Councils team up to fight Thames Water

Published: 25 November 2010

Wandsworth and Richmond Councils are joining forces to fight Thames Water's plan to base a seven-year tunnelling operation on Barn Elms playing fields.

The water company want to create a vast work site at Barn Elms to construct a section of the Thames Tunnel - a new 'super sewer' running from west to east London.

Councillors say the project would be severely disruptive to local residents, promote traffic problems and result in an unacceptable loss of playing fields and parkland.

There are also serious concerns over impacts on the riverside towpath between Putney and Barnes which has an unspoilt, rural character and is extremely well used by local families and walkers from all over London.

The project could also affect rowers and other river users including major events such as the Head of the River Race, the Great River Race and the University Boat Race.

Because the scheme is classified as a national infrastructure project it does not need local authority planning consent and Thames Water can acquire its preferred sites using compulsory purchase powers.

Both councils support investment in the capital's sewage system but fear the enormous costs and disruption involved in this scheme could outweigh the potential benefits.

Councillors say the work should take place on a brown field site which would have a much smaller impact on riverside communities.

While the principle behind the scheme is laudable, doubts have also been raised that such an expensive project can be viable in today's economic climate - not least because the costs will be passed on to Londoner's through higher water bills.

The environmental case has also been called into question and the scheme's sustainability assessment must face searching examination before the project is taken further.

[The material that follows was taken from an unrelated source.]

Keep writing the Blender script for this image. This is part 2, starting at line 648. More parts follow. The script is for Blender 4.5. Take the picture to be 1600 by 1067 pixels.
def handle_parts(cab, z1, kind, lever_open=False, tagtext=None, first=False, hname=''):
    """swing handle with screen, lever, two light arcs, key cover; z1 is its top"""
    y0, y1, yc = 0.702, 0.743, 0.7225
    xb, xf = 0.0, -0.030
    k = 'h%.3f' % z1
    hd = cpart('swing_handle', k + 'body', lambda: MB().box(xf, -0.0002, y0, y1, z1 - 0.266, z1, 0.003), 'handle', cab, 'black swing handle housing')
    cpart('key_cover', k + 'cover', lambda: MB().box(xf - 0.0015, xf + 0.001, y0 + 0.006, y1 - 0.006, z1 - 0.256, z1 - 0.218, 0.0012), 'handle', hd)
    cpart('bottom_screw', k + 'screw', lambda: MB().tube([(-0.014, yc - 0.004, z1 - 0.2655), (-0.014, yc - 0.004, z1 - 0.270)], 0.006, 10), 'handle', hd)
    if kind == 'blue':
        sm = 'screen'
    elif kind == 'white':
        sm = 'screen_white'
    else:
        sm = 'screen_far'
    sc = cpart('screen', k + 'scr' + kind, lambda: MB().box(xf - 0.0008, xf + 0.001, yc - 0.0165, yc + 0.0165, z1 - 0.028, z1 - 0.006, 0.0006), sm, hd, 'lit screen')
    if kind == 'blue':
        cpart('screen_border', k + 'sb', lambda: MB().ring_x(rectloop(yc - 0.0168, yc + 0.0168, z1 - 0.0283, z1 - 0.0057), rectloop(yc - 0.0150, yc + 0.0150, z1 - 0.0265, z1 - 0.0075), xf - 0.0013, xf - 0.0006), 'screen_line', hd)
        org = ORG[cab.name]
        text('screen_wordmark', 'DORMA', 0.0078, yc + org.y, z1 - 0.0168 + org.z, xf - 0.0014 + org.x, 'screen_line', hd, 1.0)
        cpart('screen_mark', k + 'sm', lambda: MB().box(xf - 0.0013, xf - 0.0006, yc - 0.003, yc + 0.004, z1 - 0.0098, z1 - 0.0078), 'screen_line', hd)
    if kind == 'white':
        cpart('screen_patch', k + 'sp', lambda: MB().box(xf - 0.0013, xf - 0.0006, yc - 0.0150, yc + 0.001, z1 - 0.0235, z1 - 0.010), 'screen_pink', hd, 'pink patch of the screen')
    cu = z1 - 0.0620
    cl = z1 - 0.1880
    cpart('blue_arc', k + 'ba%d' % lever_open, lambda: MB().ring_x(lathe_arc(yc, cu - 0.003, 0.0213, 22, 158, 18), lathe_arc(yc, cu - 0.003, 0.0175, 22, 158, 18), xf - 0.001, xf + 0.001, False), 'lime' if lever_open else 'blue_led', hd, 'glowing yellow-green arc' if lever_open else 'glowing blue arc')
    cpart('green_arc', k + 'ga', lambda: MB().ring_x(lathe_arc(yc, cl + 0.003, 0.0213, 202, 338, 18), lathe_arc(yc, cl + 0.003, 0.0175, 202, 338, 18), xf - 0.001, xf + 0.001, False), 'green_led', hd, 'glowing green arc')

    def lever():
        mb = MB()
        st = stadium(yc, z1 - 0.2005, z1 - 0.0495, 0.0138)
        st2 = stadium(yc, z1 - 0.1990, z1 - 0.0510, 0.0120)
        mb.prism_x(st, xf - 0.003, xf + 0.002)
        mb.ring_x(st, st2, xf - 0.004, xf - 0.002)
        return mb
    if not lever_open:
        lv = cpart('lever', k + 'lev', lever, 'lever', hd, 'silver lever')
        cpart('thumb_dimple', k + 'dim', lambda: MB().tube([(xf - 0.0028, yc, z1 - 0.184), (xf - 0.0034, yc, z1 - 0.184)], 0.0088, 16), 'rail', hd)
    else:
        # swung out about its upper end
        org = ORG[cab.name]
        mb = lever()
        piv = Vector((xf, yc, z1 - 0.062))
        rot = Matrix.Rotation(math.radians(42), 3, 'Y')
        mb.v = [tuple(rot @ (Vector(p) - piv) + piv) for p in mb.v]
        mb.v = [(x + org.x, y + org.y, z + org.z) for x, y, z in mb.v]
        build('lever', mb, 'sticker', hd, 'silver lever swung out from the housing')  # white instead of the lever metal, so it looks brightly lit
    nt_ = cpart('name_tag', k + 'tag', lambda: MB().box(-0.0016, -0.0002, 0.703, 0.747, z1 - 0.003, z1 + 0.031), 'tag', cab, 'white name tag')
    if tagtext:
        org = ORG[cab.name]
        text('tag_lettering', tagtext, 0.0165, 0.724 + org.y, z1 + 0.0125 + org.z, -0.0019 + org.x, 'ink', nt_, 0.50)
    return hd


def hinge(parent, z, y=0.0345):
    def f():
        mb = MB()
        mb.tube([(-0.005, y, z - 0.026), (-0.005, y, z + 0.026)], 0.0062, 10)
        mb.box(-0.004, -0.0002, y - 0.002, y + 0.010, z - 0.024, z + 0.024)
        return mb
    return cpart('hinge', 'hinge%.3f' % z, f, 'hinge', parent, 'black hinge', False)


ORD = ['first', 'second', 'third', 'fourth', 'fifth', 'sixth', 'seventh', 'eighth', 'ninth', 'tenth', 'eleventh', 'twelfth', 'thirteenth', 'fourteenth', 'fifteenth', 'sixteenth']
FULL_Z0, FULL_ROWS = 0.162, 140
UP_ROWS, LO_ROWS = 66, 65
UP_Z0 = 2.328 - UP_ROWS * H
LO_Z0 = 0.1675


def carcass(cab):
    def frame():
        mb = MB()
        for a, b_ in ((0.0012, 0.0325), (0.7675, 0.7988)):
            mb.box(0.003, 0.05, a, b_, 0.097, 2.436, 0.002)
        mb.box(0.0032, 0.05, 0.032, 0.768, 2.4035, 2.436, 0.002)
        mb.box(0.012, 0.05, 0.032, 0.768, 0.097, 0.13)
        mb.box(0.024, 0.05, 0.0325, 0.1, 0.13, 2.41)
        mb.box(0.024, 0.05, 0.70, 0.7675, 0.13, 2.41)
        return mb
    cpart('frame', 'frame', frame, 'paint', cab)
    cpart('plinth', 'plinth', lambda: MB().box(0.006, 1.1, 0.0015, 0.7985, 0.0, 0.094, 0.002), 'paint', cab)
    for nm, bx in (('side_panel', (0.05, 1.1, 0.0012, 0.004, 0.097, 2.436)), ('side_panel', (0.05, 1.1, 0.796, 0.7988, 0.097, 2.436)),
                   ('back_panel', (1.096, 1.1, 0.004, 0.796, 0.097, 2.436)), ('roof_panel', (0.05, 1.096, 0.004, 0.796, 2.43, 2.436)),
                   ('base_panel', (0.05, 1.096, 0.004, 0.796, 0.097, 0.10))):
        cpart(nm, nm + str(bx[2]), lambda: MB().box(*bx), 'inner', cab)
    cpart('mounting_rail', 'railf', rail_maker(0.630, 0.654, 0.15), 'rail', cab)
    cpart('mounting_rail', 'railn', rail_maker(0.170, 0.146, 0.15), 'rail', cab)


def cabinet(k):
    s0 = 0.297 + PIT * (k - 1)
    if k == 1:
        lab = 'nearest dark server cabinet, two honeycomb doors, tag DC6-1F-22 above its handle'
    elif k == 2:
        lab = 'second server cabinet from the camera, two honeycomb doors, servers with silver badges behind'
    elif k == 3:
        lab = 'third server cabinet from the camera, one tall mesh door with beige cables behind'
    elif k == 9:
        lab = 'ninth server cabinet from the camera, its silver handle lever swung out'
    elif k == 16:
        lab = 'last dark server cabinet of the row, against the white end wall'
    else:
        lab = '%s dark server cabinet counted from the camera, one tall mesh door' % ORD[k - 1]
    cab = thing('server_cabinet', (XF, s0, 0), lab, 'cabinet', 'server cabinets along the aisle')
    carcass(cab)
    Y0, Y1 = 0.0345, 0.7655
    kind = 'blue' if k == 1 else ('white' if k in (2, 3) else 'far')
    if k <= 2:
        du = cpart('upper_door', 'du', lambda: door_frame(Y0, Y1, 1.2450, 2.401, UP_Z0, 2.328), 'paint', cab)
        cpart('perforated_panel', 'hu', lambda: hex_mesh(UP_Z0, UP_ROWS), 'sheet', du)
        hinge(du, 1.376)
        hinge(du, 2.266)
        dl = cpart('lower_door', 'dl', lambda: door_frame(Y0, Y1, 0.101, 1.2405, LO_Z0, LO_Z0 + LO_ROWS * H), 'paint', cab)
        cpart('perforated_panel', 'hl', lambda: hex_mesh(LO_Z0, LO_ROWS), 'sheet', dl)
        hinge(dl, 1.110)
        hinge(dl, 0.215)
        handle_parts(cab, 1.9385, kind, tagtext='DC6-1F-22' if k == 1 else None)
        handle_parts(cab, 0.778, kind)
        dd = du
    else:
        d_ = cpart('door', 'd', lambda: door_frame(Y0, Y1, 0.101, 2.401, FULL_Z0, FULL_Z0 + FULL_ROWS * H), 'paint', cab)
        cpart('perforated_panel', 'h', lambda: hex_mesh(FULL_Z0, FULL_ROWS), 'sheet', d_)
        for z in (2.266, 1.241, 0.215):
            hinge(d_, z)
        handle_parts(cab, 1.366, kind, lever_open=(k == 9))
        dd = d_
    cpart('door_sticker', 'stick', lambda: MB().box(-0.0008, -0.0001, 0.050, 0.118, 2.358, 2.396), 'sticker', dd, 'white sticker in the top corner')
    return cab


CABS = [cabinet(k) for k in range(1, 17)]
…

Barn Elms playing fields are located just over the borough boundary in Richmond but are owned and managed by Wandsworth Council.

Wandsworth Council's strategic planning spokesman Cllr Ravi Govindia said:

"Thames Water's proposal would have a disastrous impact on a unique and well loved environment.  This type of work should take place on a brown field site, not local playing fields and parks.

"Working with our colleagues in Richmond we will use every opportunity to fight this plan and protect the interests of our residents."

Richmond Council's cabinet member for environment Cllr Virginia Morris:

"We recognise the potential benefits of the Thames Tunnel project; no-one wants to see rivers of sewage flowing through the capital. However, Thames Water has thus far totally failed to make the case for the Barn Elms site or the disruption it would cause.

"Thames Water's consultation has been inept in the extreme and they need to engage fully with the local community to gain support if they are going to begin to make the case for Barn Elms. We are also calling on them not to draw down the shutters on public consultation on 20th December. Many people in the Barnes area are still unaware of the enormity of what is proposed."

Wandsworth Council's concerns are set out in a formal response to the first round consultation on the Thames Tunnel scheme which closes on Monday 20 December. Residents can submit their comments at

Richmond Council will consider the proposals at its Cabinet meeting on 6 December before making its formal response

A second round of consultations will take place in 2011 and Thames Water expects to submit a full planning application in mid 2012, with the seven-year construction programme commencing in 2013.